WHAT NEEDS TO BE DONE: Exactly retype the lines from the top of the data through the line containing "COL = sc.collection", leaving out every picture.

INFORMATION SHOWN:
++++++++++++++++++++
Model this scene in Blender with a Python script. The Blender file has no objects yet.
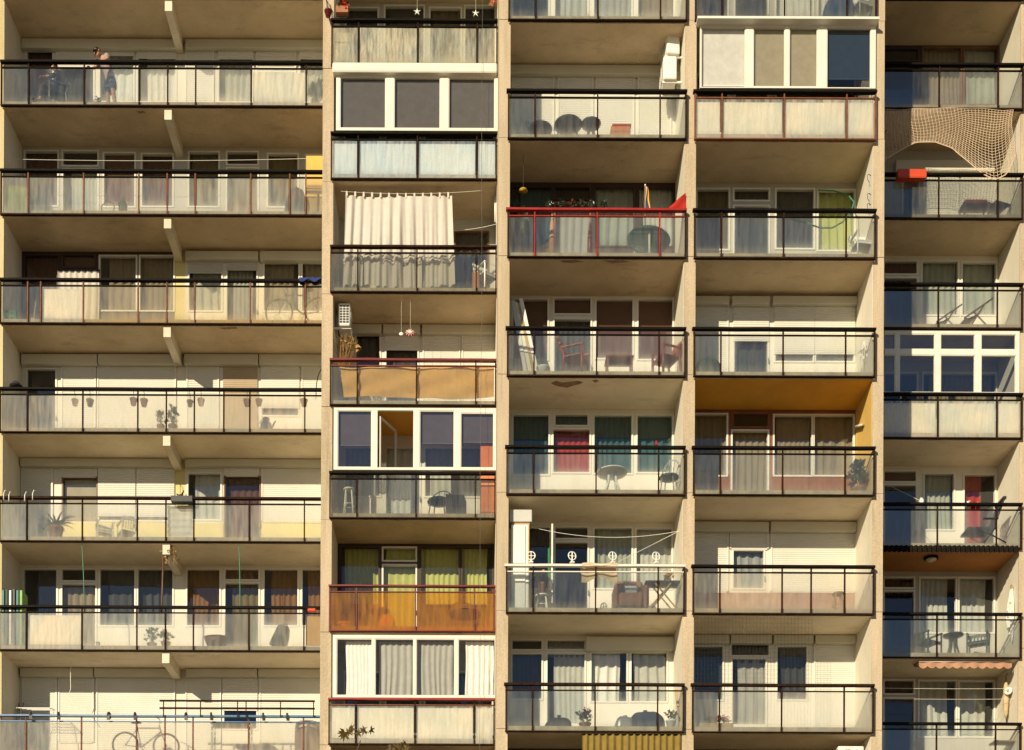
import bpy, math, random
from math import sin, cos, pi, radians, sqrt
from mathutils import Vector, Matrix
R = random.Random(7)
sc = bpy.context.scene
COL = sc.collection

# ------------------------------------------------------------------ camera model
F, PX0, PY0, TH, EYE = 1292.0, 470.0, 1094.0, 0.0042, 1.6
def W(px, py, Y):
    dx, dy = px - PX0, py - PY0
    ux = dx * cos(TH) + dy * sin(TH)
    uy = -dx * sin(TH) + dy * cos(TH)
    return ux * Y / F, EYE - uy * Y / F
def X_(px, Y, py=375): return W(px, py, Y)[0]
def Z_(px, py, Y): return W(px, py, Y)[1]

STOREY = 2.8
D = {1: 33.22, 2: 32.01, 3: 30.52, 4: 30.50, 5: 32.96}
RY = {1: (62.5, 108.95), 2: (21.0, 113.0), 3: (91.5, 118.5), 4: (92.0, 118.8), 5: (65.0, 109.75)}
XM = {1: 160, 2: 415, 3: 598, 4: 785, 5: 955}
DEP = 1.42
FRONT = .08
def YB(b): return D[b] + DEP
def rail_z(b, k): return Z_(XM[b], RY[b][0], D[b]) - STOREY * k
def floor_z(b, k): return rail_z(b, k) - .98
def ceil_z(b, k): return floor_z(b, k) + STOREY - .17
def zat(b, e, px, py): return Z_(px, py, D[b] + e)
def xat(b, e, px, py=375): return W(px, py, D[b] + e)[0]

fin_y = {0: D[1] + FRONT, 1: D[2] + FRONT, 2: D[3] + FRONT, 3: D[3] + FRONT, 4: D[3] + FRONT, 5: D[5] + FRONT}
fin_px = {0: (-70, 3), 1: (321.5, 332.5), 2: (497.5, 509), 3: (683.5, 695), 4: (872.3, 883.5), 5: (1019.5, 1090)}
FIN = {i: (X_(a, fin_y[i]), X_(c, fin_y[i])) for i, (a, c) in fin_px.items()}
def BX(b): return FIN[b - 1][1], FIN[b][0]

# ------------------------------------------------------------------ materials
MATS = {}
def nodes(name):
    m = bpy.data.materials.new(name); m.use_nodes = True
    nt = m.node_tree; nt.nodes.clear()
    out = nt.nodes.new('ShaderNodeOutputMaterial')
    return m, nt, out
def mat(name, col, rough=.6, var=.18, scale=2.5, bump=0.0, metal=0.0, streak=False, trans=0.0, spec=.4, fine=0.0, stain=0.0, stain_col=(.10, .075, .045), runs=False):
    if name in MATS: return MATS[name]
    m, nt, out = nodes(name)
    N, L = nt.nodes, nt.links
    p = N.new('ShaderNodeBsdfPrincipled')
    p.inputs['Roughness'].default_value = rough; p.inputs['Metallic'].default_value = metal
    p.inputs['Specular IOR Level'].default_value = spec
    tc = N.new('ShaderNodeTexCoord'); mp = N.new('ShaderNodeMapping')
    L.new(tc.outputs['Object'], mp.inputs[0])
    if streak: mp.inputs['Scale'].default_value = (2.2, 2.2, .25)
    n = N.new('ShaderNodeTexNoise'); n.inputs['Scale'].default_value = scale; n.inputs['Detail'].default_value = 8
    n.inputs['Roughness'].default_value = .65
    L.new(mp.outputs[0], n.inputs['Vector'])
    r = N.new('ShaderNodeValToRGB')
    a = [max(0, c * (1 - var)) for c in col]; d = [min(1, c * (1 + var * .6)) for c in col]
    a[2] *= .93
    r.color_ramp.elements[0].position = .3; r.color_ramp.elements[1].position = .68
    r.color_ramp.elements[0].color = (*a, 1); r.color_ramp.elements[1].color = (*d, 1)
    L.new(n.outputs[0], r.inputs[0])
    colout = r.outputs[0]
    if fine:
        n2 = N.new('ShaderNodeTexNoise'); n2.inputs['Scale'].default_value = 38; n2.inputs['Detail'].default_value = 4
        L.new(tc.outputs['Object'], n2.inputs['Vector'])
        mx = N.new('ShaderNodeMix'); mx.data_type = 'RGBA'; mx.blend_type = 'OVERLAY'; mx.inputs[0].default_value = fine
        L.new(colout, mx.inputs[6]); L.new(n2.outputs[0], mx.inputs[7]); colout = mx.outputs[2]
    if stain:
        n3 = N.new('ShaderNodeTexNoise'); n3.inputs['Scale'].default_value = 1.0; n3.inputs['Detail'].default_value = 9; n3.inputs['Roughness'].default_value = .72
        m3 = N.new('ShaderNodeMapping'); m3.inputs['Scale'].default_value = (5.5, 5.5, .33) if runs else (1.1, 2.6, 1.1); m3.inputs['Location'].default_value = (3.1, 7.7, 1.3)
        L.new(tc.outputs['Object'], m3.inputs[0]); L.new(m3.outputs[0], n3.inputs['Vector'])
        mr = N.new('ShaderNodeMapRange'); mr.inputs['From Min'].default_value = .54; mr.inputs['From Max'].default_value = .72
        mr.inputs['To Max'].default_value = stain; L.new(n3.outputs[0], mr.inputs['Value'])
        ms = N.new('ShaderNodeMix'); ms.data_type = 'RGBA'; L.new(mr.outputs[0], ms.inputs[0]); L.new(colout, ms.inputs[6]); ms.inputs[7].default_value = (*stain_col, 1)
        colout = ms.outputs[2]
    L.new(colout, p.inputs['Base Color'])
    if bump:
        nb = N.new('ShaderNodeTexNoise'); nb.inputs['Scale'].default_value = 45; nb.inputs['Detail'].default_value = 5
        L.new(tc.outputs['Object'], nb.inputs['Vector'])
        b = N.new('ShaderNodeBump'); b.inputs['Strength'].default_value = bump; b.inputs['Distance'].default_value = .02
        L.new(nb.outputs[0], b.inputs['Height']); L.new(b.outputs[0], p.inputs['Normal'])
    if trans:
        t = N.new('ShaderNodeBsdfTranslucent'); L.new(colout, t.inputs[0])
        mx = N.new('ShaderNodeMixShader'); mx.inputs[0].default_value = trans
        L.new(p.outputs[0], mx.inputs[1]); L.new(t.outputs[0], mx.inputs[2]); L.new(mx.outputs[0], out.inputs[0])
    else:
        L.new(p.outputs[0], out.inputs[0])
    MATS[name] = m
    return m

def glass_mat(name, tint, haze_col, haze=.2, blur=.18, dirt=.5, grime_col=(.22, .17, .09), scale=6, crinkle=0):
    """balcony glazing: one sheet, partly clear, partly rough, with a film of dust, sky reflection painted into its colour, and grime along its foot"""
    m, nt, out = nodes(name); N, L = nt.nodes, nt.links
    tr = N.new('ShaderNodeBsdfTransparent'); tr.inputs[0].default_value = (*tint, 1)
    rf = N.new('ShaderNodeBsdfRefraction'); rf.inputs['Color'].default_value = (*tint, 1)
    rf.inputs['Roughness'].default_value = .72; rf.inputs['IOR'].default_value = 1.09
    m1 = N.new('ShaderNodeMixShader'); m1.inputs[0].default_value = blur / max(.01, 1 - haze)
    L.new(tr.outputs[0], m1.inputs[1]); L.new(rf.outputs[0], m1.inputs[2])
    tc = N.new('ShaderNodeTexCoord')
    ns = N.new('ShaderNodeTexNoise'); ns.inputs['Scale'].default_value = scale; ns.inputs['Detail'].default_value = 7
    mp = N.new('ShaderNodeMapping'); mp.inputs['Scale'].default_value = (1.9, 1.9, .28)
    oi = N.new('ShaderNodeObjectInfo')
    vm = N.new('ShaderNodeVectorMath'); vm.operation = 'ADD'
    L.new(tc.outputs['Object'], vm.inputs[0]); L.new(oi.outputs['Random'], vm.inputs[1])
    L.new(vm.outputs[0], mp.inputs[0]); L.new(mp.outputs[0], ns.inputs['Vector'])
    # generated z: 0 at the foot of the sheet
    sep = N.new('ShaderNodeSeparateXYZ'); L.new(tc.outputs['Generated'], sep.inputs[0])
    ft = N.new('ShaderNodeMapRange'); ft.inputs['From Min'].default_value = .3; ft.inputs['From Max'].default_value = 0.0
    ft.inputs['To Min'].default_value = 0; ft.inputs['To Max'].default_value = dirt
    L.new(sep.outputs['Z'], ft.inputs['Value'])
    mul = N.new('ShaderNodeMath'); mul.operation = 'MULTIPLY'; L.new(ft.outputs[0], mul.inputs[0]); L.new(ns.outputs[0], mul.inputs[1])
    hz = N.new('ShaderNodeMapRange'); hz.inputs['From Min'].default_value = .3; hz.inputs['From Max'].default_value = .75
    hz.inputs['To Min'].default_value = haze * .5; hz.inputs['To Max'].default_value = haze * 1.55
    L.new(ns.outputs[0], hz.inputs['Value'])
    rv = N.new('ShaderNodeMath'); rv.operation = 'MULTIPLY_ADD'; rv.inputs[1].default_value = .7; rv.inputs[2].default_value = .65; L.new(oi.outputs['Random'], rv.inputs[0])
    hv = N.new('ShaderNodeMath'); hv.operation = 'MULTIPLY'; L.new(hz.outputs[0], hv.inputs[0]); L.new(rv.outputs[0], hv.inputs[1])
    hcol = N.new('ShaderNodeMix'); hcol.data_type = 'RGBA'
    hcol.inputs[6].default_value = (*haze_col, 1); hcol.inputs[7].default_value = (*grime_col, 1)
    g2 = N.new('ShaderNodeMath'); g2.operation = 'MULTIPLY'; g2.inputs[1].default_value = 1.6; g2.use_clamp = True
    L.new(mul.outputs[0], g2.inputs[0]); L.new(g2.outputs[0], hcol.inputs[0])
    n4 = N.new('ShaderNodeTexNoise'); n4.inputs['Scale'].default_value = 1.3; n4.inputs['Detail'].default_value = 3; L.new(vm.outputs[0], n4.inputs['Vector'])
    r4 = N.new('ShaderNodeMapRange'); r4.inputs['From Min'].default_value = .42; r4.inputs['From Max'].default_value = .62; r4.inputs['To Max'].default_value = .42; L.new(n4.outputs[0], r4.inputs['Value'])
    refl_tint = N.new('ShaderNodeMix'); refl_tint.data_type = 'RGBA'; refl_tint.inputs[6].default_value = (*haze_col, 1)  # bluish patches painted into the haze colour in place of reflected sky
    refl_tint.inputs[7].default_value = (haze_col[0] * .56, haze_col[1] * .80, haze_col[2] * 1.02, 1); L.new(r4.outputs[0], refl_tint.inputs[0]); L.new(refl_tint.outputs[2], hcol.inputs[6])
    df = N.new('ShaderNodeBsdfDiffuse'); L.new(hcol.outputs[2], df.inputs[0])
    tl = N.new('ShaderNodeBsdfTranslucent'); L.new(hcol.outputs[2], tl.inputs[0])
    m2 = N.new('ShaderNodeMixShader'); m2.inputs[0].default_value = .35
    L.new(df.outputs[0], m2.inputs[1]); L.new(tl.outputs[0], m2.inputs[2])
    fac = N.new('ShaderNodeMath'); fac.operation = 'ADD'; fac.use_clamp = True
    L.new(hv.outputs[0], fac.inputs[0]); L.new(mul.outputs[0], fac.inputs[1])
    m3 = N.new('ShaderNodeMixShader'); L.new(fac.outputs[0], m3.inputs[0]); L.new(m1.outputs[0], m3.inputs[1]); L.new(m2.outputs[0], m3.inputs[2])
    gl = N.new('ShaderNodeBsdfGlossy'); gl.inputs['Roughness'].default_value = .1; gl.inputs['Color'].default_value = (.72, .86, 1, 1)
    lw = N.new('ShaderNodeLayerWeight'); lw.inputs['Blend'].default_value = .35
    ml = N.new('ShaderNodeMath'); ml.operation = 'MULTIPLY_ADD'; ml.inputs[1].default_value = .3; ml.inputs[2].default_value = .065
    L.new(lw.outputs['Facing'], ml.inputs[0])
    m4 = N.new('ShaderNodeMixShader'); L.new(ml.outputs[0], m4.inputs[0]); L.new(m3.outputs[0], m4.inputs[1]); L.new(gl.outputs[0], m4.inputs[2])
    if crinkle:
        vo = N.new('ShaderNodeTexVoronoi'); vo.inputs['Scale'].default_value = 16
        L.new(tc.outputs['Object'], vo.inputs['Vector'])
        b = N.new('ShaderNodeBump'); b.inputs['Strength'].default_value = crinkle; b.inputs['Distance'].default_value = .03
        L.new(vo.outputs[0], b.inputs['Height'])
        for s in (df, tl, gl, rf): L.new(b.outputs[0], s.inputs['Normal'])
    L.new(m4.outputs[0], out.inputs[0]); MATS[name] = m
    return m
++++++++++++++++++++
RESULT OF THIS TASK:
Model this scene in Blender with a Python script. The Blender file has no objects yet.
import bpy, math, random
from math import sin, cos, pi, radians, sqrt
from mathutils import Vector, Matrix
R = random.Random(7)
sc = bpy.context.scene
COL = sc.collection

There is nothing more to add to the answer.